◆ SUPPLIED DATA ◆
= = = = =
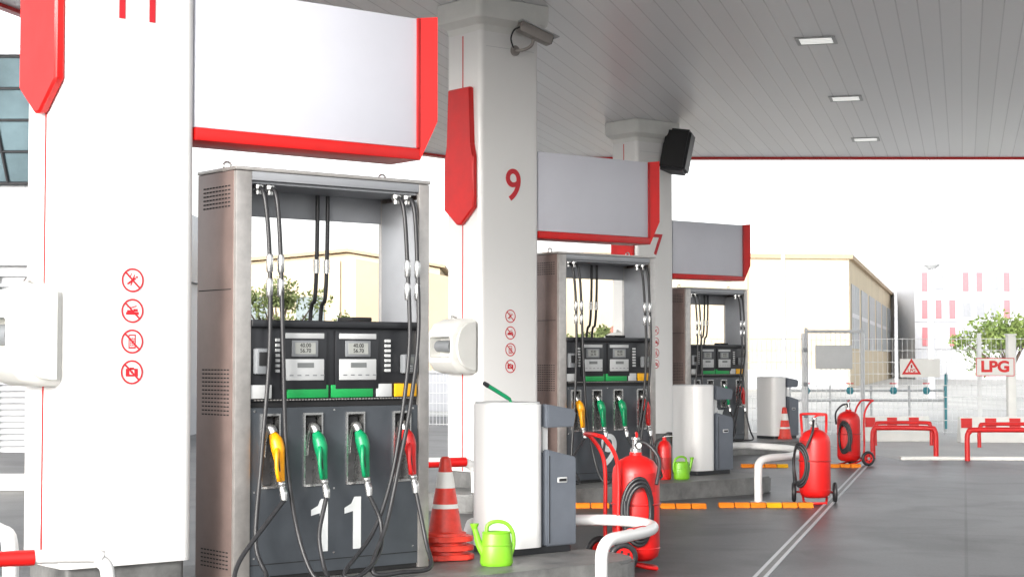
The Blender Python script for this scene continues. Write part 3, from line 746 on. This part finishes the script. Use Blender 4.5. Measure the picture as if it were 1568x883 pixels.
pts = [(.3, -.1, 3.96), (5.2, -.1, 3.96), (4.95, -.55, 5.75), (.1, -.55, 5.75)]
f = [bm.verts.new(p) for p in pts]; bk_ = [bm.verts.new((p[0], 7, p[2])) for p in pts]
bm.faces.new(f); bm.faces.new(bk_[::-1])
for k in range(4): bm.faces.new([f[k], f[(k+1) % 4], bk_[(k+1) % 4], bk_[k]])
fin(bm, 'glazed_storey', g5, glass)
def gl(u, w):
    a = Vector(pts[0]).lerp(Vector(pts[1]), u); b = Vector(pts[3]).lerp(Vector(pts[2]), u); return a.lerp(b, w)+Vector((0, -.02, 0))
for k in range(9): tube('glazing_bar', g5, [gl(k/8, 0), gl(k/8, 1)], .025, black, 6, 1)
for k in range(5): tube('glazing_bar', g5, [gl(0, k/4), gl(1, k/4)], .02, black, 6, 1)
box('roof_edge', g5, -.1, 5.0, -.65, 7.2, 5.76, 5.9, panel, .02)

# ------------------------------------------------------------------ trees
def leaf_mat(name, a, b):
    m = M(name, a, .7, var=.0); nt = m.node_tree
    r = [n for n in nt.nodes if n.type == 'VALTORGB'][0]
    r.color_ramp.elements[0].color = a+(1,); r.color_ramp.elements[1].color = b+(1,)
    nz = [n for n in nt.nodes if n.type == 'TEX_NOISE'][0]; nz.inputs['Scale'].default_value = 1.8
    return m
leafm = leaf_mat('leaves', (.08, .12, .035), (.19, .22, .08))
leafm2 = leaf_mat('leaves_bright', (.09, .15, .035), (.21, .27, .07))
def tree(name, x, y, h, cr, ch, n=9, leaves=2600, ls=.10, mt=leafm, seed=1):
    random.seed(seed)
    g = G(name, (x, y, 0)); th = h-ch
    tube('trunk', g, [(0, 0, 0), (.05, 0, th*.5), (-.03, .05, th), (0, 0, th+ch*.45)], [.13, .1, .08, .04], bark, 8)
    bmL = bmesh.new(); bmB = bmesh.new()
    cl = []
    for k in range(n):
        a = 2*pi*k/n+random.uniform(-.4, .4); rr_ = cr*random.uniform(.35, .95); z = th+ch*random.uniform(.15, .8)
        if k % 3 == 0: rr_ *= .5; z = th+ch*random.uniform(.6, .88)
        p = Vector((rr_*cos(a), rr_*sin(a), z)); cl.append((p, random.uniform(.18, .36)*cr))
        sweep(bmB, [(0, 0, th*.8), tuple(p*.5+Vector((0, 0, th*.45))), tuple(p)], [.05, .03, .012], 6, 4)
    fin(bmB, 'limbs', g, bark)
    for j in range(leaves):
        c, r = random.choice(cl)
        v = Vector((random.gauss(0, 1), random.gauss(0, 1), random.gauss(0, .75))).normalized()*r*random.random()**.45*1.25
        q = c+v; s_ = ls*random.uniform(.6, 1.3)
        u = Vector((random.gauss(0, 1), random.gauss(0, 1), random.gauss(0, 1))).normalized(); w = u.orthogonal().normalized()
        w = Matrix.Rotation(random.random()*6.28, 3, u) @ w
        t = u.cross(w)
        bmL.faces.new([bmL.verts.new(q+w*s_), bmL.verts.new(q+t*s_*.45), bmL.verts.new(q-w*s_), bmL.verts.new(q-t*s_*.45)])
    me = bpy.data.meshes.new('crown'); bmL.to_mesh(me); bmL.free(); me.materials.append(mt)
    ob = bpy.data.objects.new('crown', me); sc.collection.objects.link(ob); ob.parent = g
tree('leafy_tree', -6.2, 45, 3.6, 1.15, 2.0, 13, 2200, .07, leafm, 4)
tree('leafy_tree', -4.75, 46, 2.6, .55, .9, 7, 600, .06, leafm, 5)
tree('leafy_tree', 16.1, 55, 2.7, 1.6, 1.6, 14, 3000, .09, leafm2, 6)
tree('leafy_tree', 2.2, 46, 2.3, .9, 1.1, 8, 1000, .07, leafm, 9)

# ------------------------------------------------------------------ light, world, camera
EL = 17; AZ = 207
w = bpy.data.worlds.new('World'); sc.world = w; w.use_nodes = True
nt = w.node_tree; bg = nt.nodes['Background']
sky = nt.nodes.new('ShaderNodeTexSky'); sky.sky_type = 'NISHITA'; sky.sun_disc = False
sky.sun_elevation = radians(EL); sky.sun_rotation = radians(AZ); sky.dust_density = 3.; sky.air_density = 1.; sky.ozone_density = 1.
hs = nt.nodes.new('ShaderNodeHueSaturation'); hs.inputs['Saturation'].default_value = .15; hs.inputs['Value'].default_value = 3.0
nt.links.new(sky.outputs[0], hs.inputs['Color']); nt.links.new(hs.outputs[0], bg.inputs['Color']); bg.inputs['Strength'].default_value = .15
sd = bpy.data.lights.new('sun', 'SUN'); sd.energy = 2.0; sd.angle = radians(10); sd.color = (1, .965, .92)
so = bpy.data.objects.new('sun', sd); sc.collection.objects.link(so)
a = radians(AZ); e = radians(EL)
dirv = Vector((sin(a)*cos(e), cos(a)*cos(e), sin(e)))
so.rotation_euler = dirv.to_track_quat('Z', 'Y').to_euler(); so.location = dirv*40
cd = bpy.data.cameras.new('camera'); cam = bpy.data.objects.new('camera', cd); sc.collection.objects.link(cam)
cam.location = (0, 0, 1.37); cam.rotation_euler = (radians(90+2.39), 0, 0)
cd.sensor_width = 36; cd.lens = 2600/1568*36; cd.clip_end = 3000; cd.clip_start = .1
sc.camera = cam
sc.view_settings.view_transform = 'Standard'; sc.view_settings.look = 'None'; sc.view_settings.exposure = 0
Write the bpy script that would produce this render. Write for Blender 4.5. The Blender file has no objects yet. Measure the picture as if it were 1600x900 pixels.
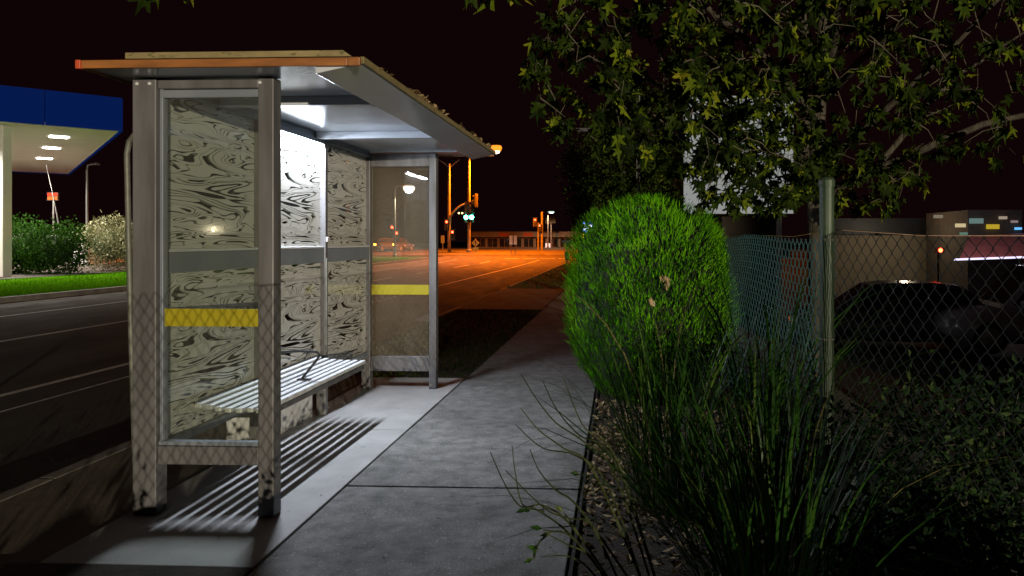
import bpy, math, random
import numpy as np
from mathutils import Vector, Matrix
R = random.Random(7)
rad = math.radians
SC = bpy.context.scene
COL = SC.collection

# ------------------------------------------------------------------ camera
F, EYE, VX, VY, YAW = 1130.0, 1.5, 968.0, 376.0, rad(2.5)
CX = VX - F * math.tan(YAW)
cam_d = bpy.data.cameras.new('camera')
cam_d.sensor_width = 36
cam_d.lens = F * 36 / 1600
cam_d.shift_x = -(CX - 800) / 1600
cam_d.shift_y = (VY - 450) / 1600
cam_d.clip_start, cam_d.clip_end = 0.05, 2000
cam = bpy.data.objects.new('camera', cam_d)
COL.objects.link(cam)
cam.location = (0, 0, EYE)
cam.rotation_euler = (rad(90), 0, YAW)
SC.camera = cam

# ------------------------------------------------------------------ night sky, exposure
world = bpy.data.worlds.new('World')
SC.world = world
world.use_nodes = True
bg = world.node_tree.nodes['Background']
bg.inputs['Color'].default_value = (0.95, 0.24, 0.30, 1)
bg.inputs['Strength'].default_value = 0.0038
vs = SC.view_settings
vs.view_transform = 'Standard'
vs.look = 'None'
vs.exposure = 0.35
vs.gamma = 1
SC.cycles.use_denoising = True
SC.cycles.max_bounces = 7
SC.cycles.diffuse_bounces = 3
SC.cycles.glossy_bounces = 3
SC.cycles.transparent_max_bounces = 16
SC.cycles.sample_clamp_indirect = 4
SC.cycles.caustics_reflective = False
SC.cycles.caustics_refractive = False

# strengths of the lamps of the place
TUBE = 62.0          # shelter light
FLOOD = 54000.0       # car park floodlight behind the viewpoint
SODIUM = 62000.0
WHITE_LAMP = 1200.0
CANOPY = 4900.0


def lamp(name, loc, power, color, size=0.15, parent=None, spot=None, aim=None):
    d = bpy.data.lights.new(name, 'SPOT' if spot else 'POINT')
    d.energy = power
    d.color = color
    d.shadow_soft_size = size
    o = bpy.data.objects.new(name, d)
    COL.objects.link(o)
    if spot:
        d.spot_size = rad(spot)
        d.spot_blend = 0.35
        v = Vector(aim) - Vector(loc)
        o.rotation_euler = v.to_track_quat('-Z', 'Y').to_euler()
    org = ORG.get(parent.name, Vector((0, 0, 0))) if parent else Vector((0, 0, 0))
    o.location = Vector(loc) - org
    if parent:
        o.parent = parent
    return o


def at(px, py, Y):
    """the point at depth Y that the photograph shows at a pixel"""
    l, u = (px - CX) / F, -(py - VY) / F
    rx, ry = l * math.cos(YAW) - math.sin(YAW), l * math.sin(YAW) + math.cos(YAW)
    t = Y / ry
    return Vector((rx * t, Y, EYE + u * t))


# ------------------------------------------------------------------ geometry helpers
ORG = {}


class MB:
    def __init__(s):
        s.v, s.f, s.t = [], [], []

    def add(s, vs_, fs, tone=0.5):
        b = len(s.v)
        s.v += [tuple(p) for p in vs_]
        s.f += [tuple(i + b for i in q) for q in fs]
        s.t += [tone] * len(fs)
        return s

    def box(s, x0, x1, y0, y1, z0, z1, tone=0.5):
        return s.add([(x0, y0, z0), (x1, y0, z0), (x1, y1, z0), (x0, y1, z0), (x0, y0, z1), (x1, y0, z1), (x1, y1, z1), (x0, y1, z1)],
                     [(0, 3, 2, 1), (4, 5, 6, 7), (0, 1, 5, 4), (1, 2, 6, 5), (2, 3, 7, 6), (3, 0, 4, 7)], tone)

    def obox(s, c, ax, ay, az, tone=0.5):
        """box round centre c with half-axis vectors"""
        c, ax, ay, az = Vector(c), Vector(ax), Vector(ay), Vector(az)
        p = [c + ax * i + ay * j + az * k for k in (-1, 1) for (i, j) in ((-1, -1), (1, -1), (1, 1), (-1, 1))]
        return s.add(p, [(0, 3, 2, 1), (4, 5, 6, 7), (0, 1, 5, 4), (1, 2, 6, 5), (2, 3, 7, 6), (3, 0, 4, 7)], tone)

    def bar(s, a, b, w, h, up=(0, 0, 1), tone=0.5):
        a, b = Vector(a), Vector(b)
        d = (b - a)
        x = d.normalized()
        y = Vector(up).cross(x)
        y = y.normalized() if y.length > 1e-6 else Vector((1, 0, 0))
        z = x.cross(y)
        return s.obox((a + b) / 2, d / 2, y * w / 2, z * h / 2, tone)

    def tube(s, pts, r, n=6, tone=0.5, cap=True):
        pts = [Vector(p) for p in pts]
        m = len(pts)
        rs = r if isinstance(r, (list, tuple)) else [r] * m
        vs_, fs = [], []
        ref = None
        for i, p in enumerate(pts):
            d = (pts[min(i + 1, m - 1)] - pts[max(i - 1, 0)])
            d = d.normalized() if d.length > 1e-9 else Vector((0, 0, 1))
            if ref is None:
                ref = Vector((1, 0, 0)) if abs(d.x) < 0.9 else Vector((0, 1, 0))
            x = ref - d * ref.dot(d)
            x = x.normalized() if x.length > 1e-6 else d.orthogonal().normalized()
            ref = x
            y = d.cross(x)
            for k in range(n):
                a = 2 * math.pi * k / n
                vs_.append(p + (x * math.cos(a) + y * math.sin(a)) * rs[i])
        for i in range(m - 1):
            for k in range(n):
                k2 = (k + 1) % n
                fs.append((i * n + k, i * n + k2, (i + 1) * n + k2, (i + 1) * n + k))
        if cap:
            fs.append(tuple(range(n - 1, -1, -1)))
            fs.append(tuple((m - 1) * n + k for k in range(n)))
        return s.add(vs_, fs, tone)

    def lathe(s, c, prof, n=16, axis='z', tone=0.5):
        c = Vector(c)
        vs_, fs = [], []
        m = len(prof)
        for (r, h) in prof:
            for k in range(n):
                a = 2 * math.pi * k / n
                p = (r * math.cos(a), r * math.sin(a), h)
                if axis == 'y':
                    p = (p[0], p[2], p[1])
                if axis == 'x':
                    p = (p[2], p[0], p[1])
                vs_.append(c + Vector(p))
        for i in range(m - 1):
            for k in range(n):
                k2 = (k + 1) % n
                fs.append((i * n + k, i * n + k2, (i + 1) * n + k2, (i + 1) * n + k))
        fs.append(tuple(range(n - 1, -1, -1)))
        fs.append(tuple((m - 1) * n + k for k in range(n)))
        return s.add(vs_, fs, tone)

    def prism(s, poly, a, b, axis='y', tone=0.5):
        """extrude a polygon: axis y -> poly in (x,z); axis x -> (y,z); axis z -> (x,y)"""
        n = len(poly)

        def pt(p, h):
            return {'y': (p[0], h, p[1]), 'x': (h, p[0], p[1]), 'z': (p[0], p[1], h)}[axis]
        vs_ = [pt(p, a) for p in poly] + [pt(p, b) for p in poly]
        fs = [tuple(range(n)), tuple(range(2 * n - 1, n - 1, -1))]
        fs += [(i, n + i, n + (i + 1) % n, (i + 1) % n) for i in range(n)]
        return s.add(vs_, fs, tone)

    def mesh(s, name, mat, org=(0, 0, 0), smooth=False):
        me = bpy.data.meshes.new(name)
        ox, oy, oz = org
        me.from_pydata([(x - ox, y - oy, z - oz) for (x, y, z) in s.v], [], s.f)
        if mat:
            me.materials.append(mat)
        at_ = me.attributes.new('tone', 'FLOAT', 'FACE')
        at_.data.foreach_set('value', s.t)
        if smooth:
            me.polygons.foreach_set('use_smooth', [True] * len(me.polygons))
        me.update()
        return me

    def build(s, name, mat, parent=None, bevel=0, smooth=False, org=None):
        o_ = Vector(org) if org is not None else (ORG[parent.name] if parent else Vector((0, 0, 0)))
        o = bpy.data.objects.new(name, s.mesh(name, mat, o_, smooth))
        COL.objects.link(o)
        if parent:
            o.parent = parent
        else:
            o.location = o_
        ORG[o.name] = o_
        if bevel:
            m = o.modifiers.new('bevel', 'BEVEL')
            m.width = bevel
            m.segments = 2
            m.limit_method = 'ANGLE'
        return o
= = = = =
◆ GOAL ◆
Every line from the top of the material above through the line with "box('roof_edge', g5, -.1, 5.0, -.65, 7.2, 5.76, 5.9, panel, .02)" should be duplicated exactly, please; leave out the pictures.

◆ TASK RESPONSE ◆
The Blender Python script for this scene continues. Write part 3, from line 746 on. This part finishes the script. Use Blender 4.5. Measure the picture as if it were 1568x883 pixels.
pts = [(.3, -.1, 3.96), (5.2, -.1, 3.96), (4.95, -.55, 5.75), (.1, -.55, 5.75)]
f = [bm.verts.new(p) for p in pts]; bk_ = [bm.verts.new((p[0], 7, p[2])) for p in pts]
bm.faces.new(f); bm.faces.new(bk_[::-1])
for k in range(4): bm.faces.new([f[k], f[(k+1) % 4], bk_[(k+1) % 4], bk_[k]])
fin(bm, 'glazed_storey', g5, glass)
def gl(u, w):
    a = Vector(pts[0]).lerp(Vector(pts[1]), u); b = Vector(pts[3]).lerp(Vector(pts[2]), u); return a.lerp(b, w)+Vector((0, -.02, 0))
for k in range(9): tube('glazing_bar', g5, [gl(k/8, 0), gl(k/8, 1)], .025, black, 6, 1)
for k in range(5): tube('glazing_bar', g5, [gl(0, k/4), gl(1, k/4)], .02, black, 6, 1)
box('roof_edge', g5, -.1, 5.0, -.65, 7.2, 5.76, 5.9, panel, .02)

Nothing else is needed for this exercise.